#### Data block
- - - - - - -

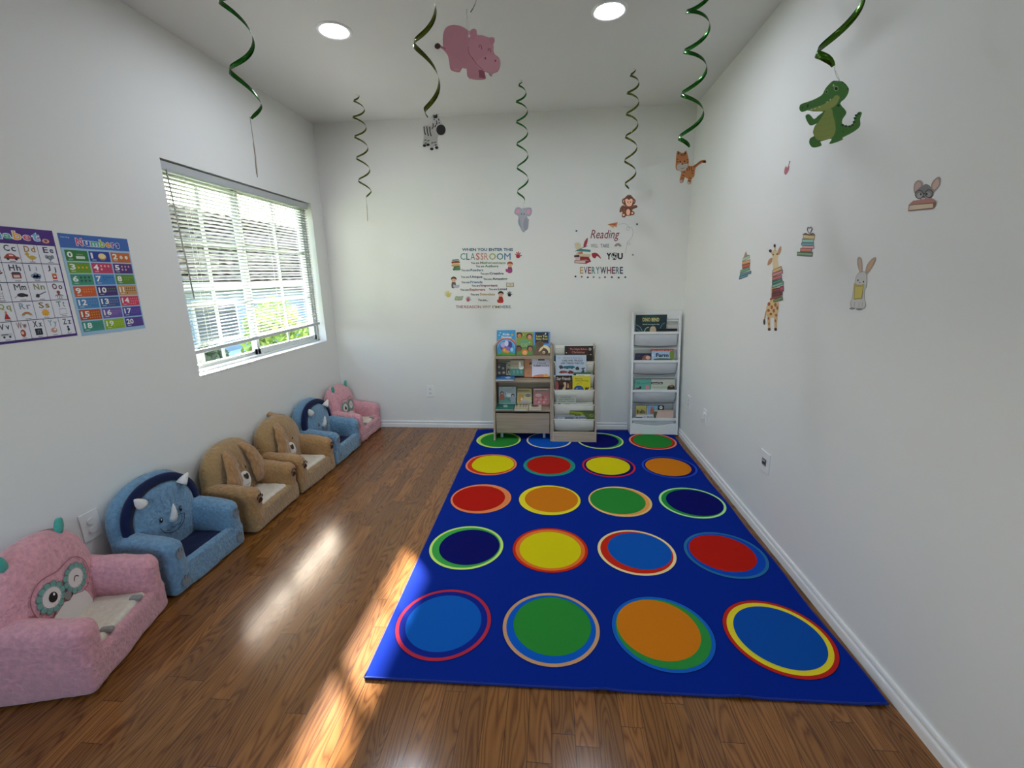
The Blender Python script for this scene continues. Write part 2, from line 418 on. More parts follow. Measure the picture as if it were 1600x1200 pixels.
downlight(.29, .70, 'added round recessed ceiling light out of view, for fill', 16)

# ================================================================ rug
def rz_(x, y):
    e = 1-min(1, abs(x+.66)/.5)
    if y > 3.5: e = 1-min(1, abs(x+.66)/(.5-.38*min(1, (y-3.5)/.1)))
    w1 = .006*max(0, e)*(math.sin(y*21+1)*max(0, min(1, (y-2.9)/.4)))
    q = max(0, 1-(y-1.284)/.35) if y > 1.28 else 1
    w2 = .007*q*(max(0, math.sin(x*13.5-1.0))**6)*(1 if x > .0 else 0)
    return .008+w1*.9+abs(w1)*.3+w2
RA = .0105; rc, rs = math.cos(RA), math.sin(RA)
def rug_pt(x, y, h=0): return (x*rc-y*rs, x*rs+y*rc, rz_(x, y)+h)
RX0, RX1, RY0, RY1 = -.665, 1.126, 1.284, 4.015
rug = thing('circle_rug', 'royal blue rug with rows of coloured circles on the wood floor', 'rug', (0, 0, 0))
RB = bumpy('03288e', 900, .35, .0008, 1, 0, spec=.1, name='rug_pile_blue', vary=.12)
mb = MB(); nx, ny = 120, 182
g = [[rug_pt(RX0+(RX1-RX0)*i/nx+.004*math.sin(9*(j/ny)*PI)*(1 if i == nx else 0), RY0+(RY1-RY0)*j/ny) for i in range(nx+1)] for j in range(ny+1)]
vs = [p for r_ in g for p in r_]
mb.add(vs, [(j*(nx+1)+i, j*(nx+1)+i+1, (j+1)*(nx+1)+i+1, (j+1)*(nx+1)+i) for j in range(ny) for i in range(nx)], RB, True)
per = [g[0][i] for i in range(nx+1)]+[g[j][nx] for j in range(1, ny+1)]+[g[ny][i] for i in range(nx-1, -1, -1)]+[g[j][0] for j in range(ny-1, 0, -1)]
n = len(per); mb.add(per+[(p[0], p[1], max(.0004, p[2]-.0075)) for p in per], [(i, (i+1) % n, n+(i+1) % n, n+i) for i in range(n)], RB)
mb.build('rug_field', None, rug, fixn=False)
bd = MB(); bd.tube([(p[0], p[1], p[2]-.003) for p in per[::2]]+[(per[0][0], per[0][1], per[0][2]-.003)], .0042, seg=6); bd.build('bound_edge', mat('0c2a86', .9), rug)
RED, YEL, ORG, GRN, BLU, NAV = 'bc1c10', 'ded010', 'd67c16', '2c8c36', '054a9c', '080e62'
circ = [[('b83048', '10268c', '0a5cba', 0, 0, .80), ('d0a078', '0a5cc4', GRN, .005, .01, .81), ('1763c4', '2f9040', ORG, -.014, .014, .825), ('c02822', 'ecd830', '0a4fa6', .003, 0, .82)],
        [('cdf07c', '40aa4c', NAV, .016, 0, .82), ('cc2a18', 'ea7a2e', YEL, 0, -.004, .82), ('f6dca0', 'cc2a18', '0c58b4', .018, .01, .82), ('2a72a4', '0e48b4', RED, -.011, .010, .81)],
        [('f28c5c', 'ee8c4c', RED, -.014, .0, .87), ('f2e032', 'eedd2c', ORG, .011, .006, .87), ('f0c87c', 'eea050', GRN, -.014, .004, .88), ('b8f0a0', '269040', NAV, .015, 0, .86)],
        [('f68c68', 'd03a1c', YEL, .014, .004, .83), ('2a9494', '259078', RED, -.004, .004, .85), ('d02c48', '0a1064', YEL, -.004, .006, .83), ('2450c8', '0a1270', ORG, -.008, 0, .83)],
        [('d8f080', 'b8e060', GRN, .01, -.01, .86), ('f0e8c0', '1050b0', '0c58c0', .0, 0, .93), ('d8ec90', '38a048', NAV, -.012, 0, .86), ('f29c80', 'c82c1c', GRN, .0, .004, .83)]]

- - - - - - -

Quote the data above in full and without alteration; skip the pictures.

#### Problem solution
The Blender Python script for this scene continues. Write part 2, from line 418 on. More parts follow. Measure the picture as if it were 1600x1200 pixels.
downlight(.29, .70, 'added round recessed ceiling light out of view, for fill', 16)

# ================================================================ rug
def rz_(x, y):
    e = 1-min(1, abs(x+.66)/.5)
    if y > 3.5: e = 1-min(1, abs(x+.66)/(.5-.38*min(1, (y-3.5)/.1)))
    w1 = .006*max(0, e)*(math.sin(y*21+1)*max(0, min(1, (y-2.9)/.4)))
    q = max(0, 1-(y-1.284)/.35) if y > 1.28 else 1
    w2 = .007*q*(max(0, math.sin(x*13.5-1.0))**6)*(1 if x > .0 else 0)
    return .008+w1*.9+abs(w1)*.3+w2
RA = .0105; rc, rs = math.cos(RA), math.sin(RA)
def rug_pt(x, y, h=0): return (x*rc-y*rs, x*rs+y*rc, rz_(x, y)+h)
RX0, RX1, RY0, RY1 = -.665, 1.126, 1.284, 4.015
rug = thing('circle_rug', 'royal blue rug with rows of coloured circles on the wood floor', 'rug', (0, 0, 0))
RB = bumpy('03288e', 900, .35, .0008, 1, 0, spec=.1, name='rug_pile_blue', vary=.12)
mb = MB(); nx, ny = 120, 182
g = [[rug_pt(RX0+(RX1-RX0)*i/nx+.004*math.sin(9*(j/ny)*PI)*(1 if i == nx else 0), RY0+(RY1-RY0)*j/ny) for i in range(nx+1)] for j in range(ny+1)]
vs = [p for r_ in g for p in r_]
mb.add(vs, [(j*(nx+1)+i, j*(nx+1)+i+1, (j+1)*(nx+1)+i+1, (j+1)*(nx+1)+i) for j in range(ny) for i in range(nx)], RB, True)
per = [g[0][i] for i in range(nx+1)]+[g[j][nx] for j in range(1, ny+1)]+[g[ny][i] for i in range(nx-1, -1, -1)]+[g[j][0] for j in range(ny-1, 0, -1)]
n = len(per); mb.add(per+[(p[0], p[1], max(.0004, p[2]-.0075)) for p in per], [(i, (i+1) % n, n+(i+1) % n, n+i) for i in range(n)], RB)
mb.build('rug_field', None, rug, fixn=False)
bd = MB(); bd.tube([(p[0], p[1], p[2]-.003) for p in per[::2]]+[(per[0][0], per[0][1], per[0][2]-.003)], .0042, seg=6); bd.build('bound_edge', mat('0c2a86', .9), rug)
RED, YEL, ORG, GRN, BLU, NAV = 'bc1c10', 'ded010', 'd67c16', '2c8c36', '054a9c', '080e62'
circ = [[('b83048', '10268c', '0a5cba', 0, 0, .80), ('d0a078', '0a5cc4', GRN, .005, .01, .81), ('1763c4', '2f9040', ORG, -.014, .014, .825), ('c02822', 'ecd830', '0a4fa6', .003, 0, .82)],
        [('cdf07c', '40aa4c', NAV, .016, 0, .82), ('cc2a18', 'ea7a2e', YEL, 0, -.004, .82), ('f6dca0', 'cc2a18', '0c58b4', .018, .01, .82), ('2a72a4', '0e48b4', RED, -.011, .010, .81)],
        [('f28c5c', 'ee8c4c', RED, -.014, .0, .87), ('f2e032', 'eedd2c', ORG, .011, .006, .87), ('f0c87c', 'eea050', GRN, -.014, .004, .88), ('b8f0a0', '269040', NAV, .015, 0, .86)],
        [('f68c68', 'd03a1c', YEL, .014, .004, .83), ('2a9494', '259078', RED, -.004, .004, .85), ('d02c48', '0a1064', YEL, -.004, .006, .83), ('2450c8', '0a1270', ORG, -.008, 0, .83)],
        [('d8f080', 'b8e060', GRN, .01, -.01, .86), ('f0e8c0', '1050b0', '0c58c0', .0, 0, .93), ('d8ec90', '38a048', NAV, -.012, 0, .86), ('f29c80', 'c82c1c', GRN, .0, .004, .83)]]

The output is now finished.